Daily Archives: January 23, 2025

Myth-busting 2025 2015 Procurement Predictions and Trends! Part 10

Introduction

In our first instalment, we noted that the ambitious started pumping out 2025 prediction and trend articles in late November / early December, wanting to be ahead of the pack, even though there is rarely much value in these articles. First of all, and we say this with 25 years of experience in this space, the more they proclaim things will change … Secondly, the predictions all revolve around the same topics we’ve been talking about for almost two decades. In fact, if you dug up a Procurement predictions article for 2015, there’s a good chance 9 of the top 10 topic areas would be the same. (And see the links in our first article for two “future” series with about 3 dozen trends that are more or less as relevant now as they were then.)

In our last instalment, we continued our review of the 10 core predictions (and variants) that came out of our initial review of 71 “predictions” and “trends” across the first eight articles we found, in an effort to demonstrate that most of these aren’t ground-shattering, new, or, if they actually are, not going to happen because the more they proclaim things will change …

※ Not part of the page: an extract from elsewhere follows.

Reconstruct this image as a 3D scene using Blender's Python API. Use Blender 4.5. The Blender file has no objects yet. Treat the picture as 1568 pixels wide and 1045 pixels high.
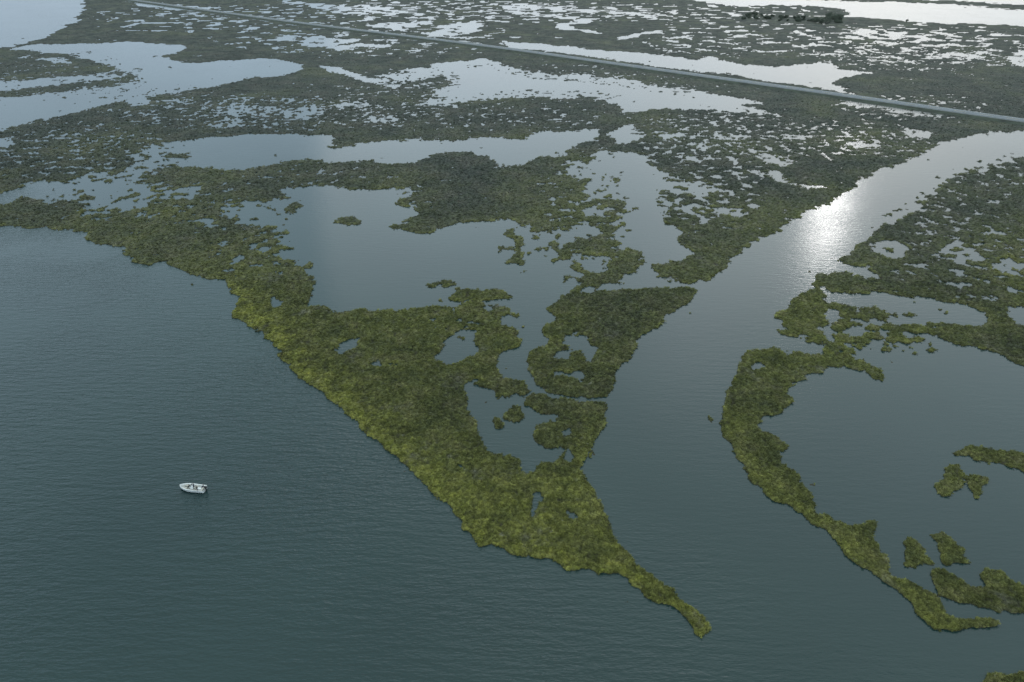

In this instalment, we’re again continuing to work our way up the list from the bottom to the top and continuing with “Category Management”.

Category Management

There were 2 predictions across the eight articles which basically revolved around a shift from generic sourcing to “category management”. As with almost every “prediction” and “trend” in this series, this is yet another prediction that makes headlines every year, no more important this year than the last, and still as unlikely to actually happen because, despite all the lip service around the value achievable from a category focus, at the end of the day, unless the C-Suite is convinced it will save more money (since it’s only savings they are ultimately concerned about), it doesn’t happen. Before we discuss further, here were the two predictions:

  • Category Management Takes Center Stage
  • We’ll See More Emphasis on Category Management Innovation

Category Management is yet another topic that a small contingent of thought leaders, Gurus, and consultants bring up year after year. And it’s yet another topic that never really sees the light of day. Especially when you consider that, at any given time, less than (half-a) dozen vendors take a category-centric approach to sourcing, and only a handful of consultancies push the approach.

We wholeheartedly agree that category centric Procurement is the key to value creation in certain enterprises where some categories are more strategic than others, have unique characteristics that can be exploited at the category level, and where experts can identify unique avenues of pursuit that will allow for strategic differentiation that can allow the company to charge more for the finished products, thus creating the value management that the experts say Procurement should be focussed on. However, as this is a value-centric activity that is, initially, far removed from the cost-cutting focus that CFOs and CEOs ultimately hand down to the head of Procurement, it will continue to live on the periphery of Procurement and only come into play in select organizations for select strategic categories.

What Should Happen? (But Won’t!)

What should happen is stupid simple. Analyze all the categories you buy and determine which categories, if any, should be sourced and procured using a category-centric approach. Then, category strategies and processes should be implemented for those categories and the remaining products and services should be sourced as they typically are. That’s it.

Nine down. Just one (big one) to go!